C’est grâce à Miriam Makéba que j’ai aimé la chanson. Pendant mes vacances, j’étais à ses côtés en Guinée-Conakry. Sékou Touré, le Président guinéen m’a reçu avec Jimmy Hyacinthe, après la sortie de mon album « Djenikeleni ». Ce jour-là, le président Sekou Touré a appelé Miriam Makéba et a fait la présentation. Il a dit à Miriam que voici une petite qui peut faire une bonne carrière si elle est épaulée. Je la fréquentais souvent. Il faut dire que j’ai connu cette artiste par le biais de Ben Soumahoro. A l’époque, Ben était le directeur de la Rti (Ndlr : Radiodiffusion télévision ivoirienne). J’étais en pleine répétition quand j’ai reçu un appel téléphonique de la part de Ben.
Que vous a-t-il dit ?
Il disait qu’il avait un beau cadeau pour moi. Quand je suis arrivée à son niveau, il m’a donné le numéro de la chambre de Miriam qui logeait à l’hôtel Ivoire. Quand, elle m’a vue, elle a dit, c’est Aïcha. Et j’ai répondu par l’affirmatif. J’ai entretenu de très bonnes relations avec elle.
Avez-vécu des moments difficiles dans votre carrière ?
C’est temps-ci, il y a des problèmes que traversent l’Afrique et le monde. Nous faisons des chansons pour sensibiliser les mélomanes. J’ai eu mon premier prix sur la paix à l’époque de l’ex-Zaïre. On appelait le prix N’gomo Africa. Mon clip « Kanawa » qui parlait de la guerre, avait été beaucoup apprécié. Sans comprendre la langue, les images interpellaient tout le monde.
Vous prenez de l’âge malgré vos « yeux dormants », peut-on dire que vous avez encore des atouts pour bouger sur scène ?
Je n’ai jamais été une artiste qui bouge. J’aime être écoutée. J’ai un style diva. Mais la danse, ce n’est pas trop mon fort.
La rente viagère vous profite-t-elle ?
On m’a appelé à Conakry pour m’informer que je suis sur la liste des bénéficiaires. Et tout se passe bien.

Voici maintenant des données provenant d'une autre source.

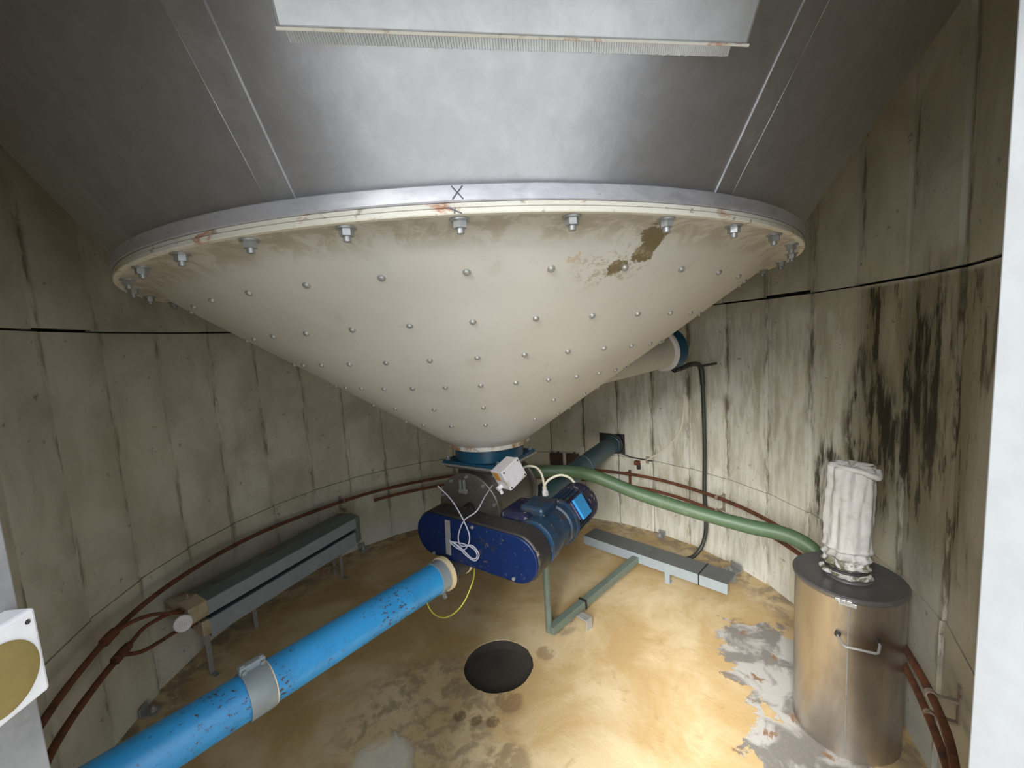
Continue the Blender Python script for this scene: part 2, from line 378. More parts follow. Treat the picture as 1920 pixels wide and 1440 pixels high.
# ------------------------------------------------------------------ the silo room (structure)
RW = 1.577
def staves(name, z0, z1, off, r_in, lo=-163.6, hi=158.5, thick=.022, jit=.0015, zj=0.0, notch={}, holes=()):
    bm = bm_new(); lay = bm.loops.layers.float_color.new('tint')
    a = off-180
    while a < 180:
        A, B = max(a, lo), min(a+10, hi)
        if B-A > .4 and a+10 > lo and a < hi:
            ra = r_in+random.uniform(-jit, jit); rb = r_in-.010+random.uniform(-jit, jit)
            A2 = A+.09; B2 = B-.09; n0 = len(bm.faces)
            zz0 = z0+random.uniform(0, zj)+notch.get(round(a), 0)
            tint = random.random()
            cut = [A2, B2]; 
            for (h0, h1, hz0, hz1) in holes:
                if A2 < h0 < B2: cut.append(h0)
                if A2 < h1 < B2: cut.append(h1)
            cut = sorted(set(cut)); N = []
            for c0, c1 in zip(cut, cut[1:]):
                hs = [h for h in holes if h[0]-1e-4 <= c0 and c1 <= h[1]+1e-4]
                spans = [(zz0, z1)] if not hs else [(zz0, hs[0][2]), (hs[0][3], z1)]
                for s0, s1 in spans: N.append((c0, c1, s0, s1))
            def rr(c): t = (c-A2)/(B2-A2); return ra*(1-t)+rb*t
            for c0, c1, s0, s1 in N:
                P0a, P0b = pol(A2, ra, 0), pol(B2, rb, 0)
                t0 = (c0-A2)/(B2-A2); t1 = (c1-A2)/(B2-A2); p = P0a.lerp(P0b, t0); q = P0a.lerp(P0b, t1)
                # slight bow of the panel
                op = p*(1+thick/r_in); oq = q*(1+thick/r_in)
                v = [bm.verts.new((w.x, w.y, zz)) for w in (p, q, oq, op) for zz in (s0, s1)]
                for fi in ((0, 1, 3, 2), (2, 3, 5, 4), (4, 5, 7, 6), (6, 7, 1, 0), (1, 7, 5, 3), (0, 2, 4, 6)):
                    fc = bm.faces.new([v[i] for i in fi])
                    for l in fc.loops: l[lay] = (tint, tint, tint, 1)
        a += 10
    return tag(obj(name, bm, 'wall'), kind='structure')
pipe_hole = (33.6, 41.0, .555, .715)
staves('wall_upper', 1.624, 2.47, -2, 1.577, jit=.003, zj=.004, notch={78: .012, -102: .004})
staves('wall_middle', .541, 1.618, -1, 1.576, jit=.002, holes=(pipe_hole,))
staves('wall_lower', -.02, .538, -1, 1.572, jit=.001)
bm = bm_new(); add_lathe_axis(bm, (0, 0, 0), (0, 0, 1), [(1.612, -.05), (1.612, 2.55), (1.66, 2.55), (1.66, -.05)], 96, 0, 2*PI)
# cut the doorway: remove the sector in front of the camera below the lintel
bm.free(); bm = bm_new()
def shell(bm, r0_, r1_, z0, z1, a0, a1, n):
    for i in range(n):
        A = a0+(a1-a0)*i/n; B = a0+(a1-a0)*(i+1)/n
        v = [bm.verts.new(pol(a, r, z)) for a in (A, B) for r in (r0_, r1_) for z in (z0, z1)]
        for fi in ((0, 1, 5, 4), (2, 6, 7, 3), (0, 4, 6, 2), (1, 3, 7, 5), (0, 2, 3, 1), (4, 5, 7, 6)): bm.faces.new([v[k] for k in fi])
shell(bm, 1.612, 1.66, -.02, 2.55, -163.6, 33.4, 60); shell(bm, 1.612, 1.66, -.02, 2.55, 41.2, 159.6, 40)
shell(bm, 1.612, 1.66, -.02, .55, 33.4, 41.2, 2); shell(bm, 1.612, 1.66, .72, 2.55, 33.4, 41.2, 2)
tag(obj('wall_outer', bm, 'back'), kind='structure')
bm = bm_new(); shell(bm, 1.585, 1.66, 1.90, 2.55, 159.6, 196.8, 12)
tag(obj('wall_front', bm, 'jamb'), kind='structure')
# floor with its round opening
PC = (-.025, -.088); PR = .160
bm = bm_new(); n = 72; rings = []
for k, t in enumerate((0, .02, .15, .4, .7, 1.0)):
    ring = []
    for i in range(n):
        a = 2*PI*i/n; rr = PR+random.uniform(-.0022, .0022) if k == 0 else PR+.0
        p = V((PC[0]+PR*math.cos(a)*(1+(rr/PR-1)), PC[1]+rr*math.sin(a), 0)); q = V((1.66*math.cos(a), 1.66*math.sin(a), 0))
        w = p.lerp(q, t)
        if 0 < t < 1: w.z = .0025*noise.noise(w*3.0)
        ring.append(bm.verts.new(w))
    rings.append(ring)
for A, B in zip(rings, rings[1:]):
    for i in range(n): bm.faces.new((A[i], A[(i+1) % n], B[(i+1) % n], B[i]))
low = [bm.verts.new(v.co+V((0, 0, -.004))) for v in rings[0]]
for i in range(n): bm.faces.new((rings[0][i], low[i], low[(i+1) % n], rings[0][(i+1) % n]))
tag(obj('floor', bm, 'floor', smooth=True), kind='structure')
bm = bm_new(); add_lathe_axis(bm, (PC[0], PC[1], -.004), (0, 0, -1), [(PR+.004, 0), (PR+.004, .05), (PR*.6, .055), (0, .055)], 48)
tag(obj('floor_recess', bm, 'pit'), kind='structure')
bm = bm_new(); add_box(bm, (14, 8, .06), T(0, -5.62, -.05))
tag(obj('floor_outside', bm, 'ground'), kind='structure')

# door frame
bm = bm_new()
add_box(bm, (.07, .15, 1.96), T(-.437-.035, -1.575, .98))
lj = obj('door_1', bm, 'jambgrey', bevel=.002)
bm = bm_new(); add_box(bm, (.07, .15, 1.96), T(.515+.035, -1.575, .98)); add_box(bm, (.05, .06, 1.96), T(.602, -1.49, .98))
c = obj('frame_post', bm, 'jamb', lj, bevel=.002)
bm = bm_new(); add_box(bm, (1.095, .15, .07), T(.04, -1.575, 1.925)); obj('frame_head', bm, 'jamb', lj, bevel=.002)
bm = bm_new(); add_box(bm, (.955, .15, .02), T(.04, -1.60, .005)); obj('threshold', bm, 'skin', lj)
tag(lj, kind='structure')

# ------------------------------------------------------------------ upper aluminium cone
KC = .66
root = thing('silo_cone', (0, 0, 1.7228), 'large dull aluminium silo cone with a welded hatch, standing above the cream hopper', 'silo cone')
bm = bm_new()
prof = [(1.14, 1.751), (1.158, 1.751)]+[(KC*z+.001, z) for z in (1.756, 1.9, 2.05, 2.2, 2.375)]+[(1.566, 2.40), (1.566, 2.46)]
add_lathe_axis(bm, (0, 0, 0), (0, 0, 1), prof, 128)
obj('cone_shell', bm, 'alu', root, smooth=True)
def cone_pt(az, z, off=0.0):
    c = math.sqrt(1+KC*KC); n_ = V((math.sin(math.radians(az)), math.cos(math.radians(az)), -KC))/c
    return pol(az, KC*z, z)+n_*off
# welded cover strips: pairs of beads with a flat band between
for a0, a1 in ((-165.0, -162.3), (153.4, 155.9), (60.0, 62.6), (-60, -57.4)):
    bm = bm_new()
    for i in range(12):
        z0, z1 = 1.757+(.60*i/12), 1.757+(.60*(i+1)/12); o_ = .0035
        quad(bm, [cone_pt(a0, z0, o_), cone_pt(a1, z0, o_), cone_pt(a1, z1, o_), cone_pt(a0, z1, o_)])
        for s in (a0, a1): quad(bm, [cone_pt(s, z0, o_), cone_pt(s, z1, o_), cone_pt(s+(.12 if s == a1 else -.12), z1, -.001), cone_pt(s+(.12 if s == a1 else -.12), z0, -.001)])
    st_ = obj('cover_strip', bm, 'strip', root)
    for s in (a0, a1):
        bm = bm_new(); add_tube(bm, [cone_pt(s+.05*noise.noise(V((z*9, s, 0))), z, .002) for z in [1.757+.6*i/60 for i in range(61)]], .0020, 6, 0, wob=.9)
        obj('weld_bead', bm, 'strip', st_, smooth=True)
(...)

Pensez-vous être une artiste accomplie ?
Je dis merci au Seigneur. J’ai une famille paisible. Je suis entourée de mes trois enfants dont deux garçons et une fille. Je suis grand-mère et je dis merci à Dieu parce que j’ai le charme de quelqu’un qui prend de l’âge. J’invite mes fans à venir fêter mes 40 ans de carrière. Nous allons célébrer cette fête en Côte d’Ivoire, au Burkina Faso et en Guinée.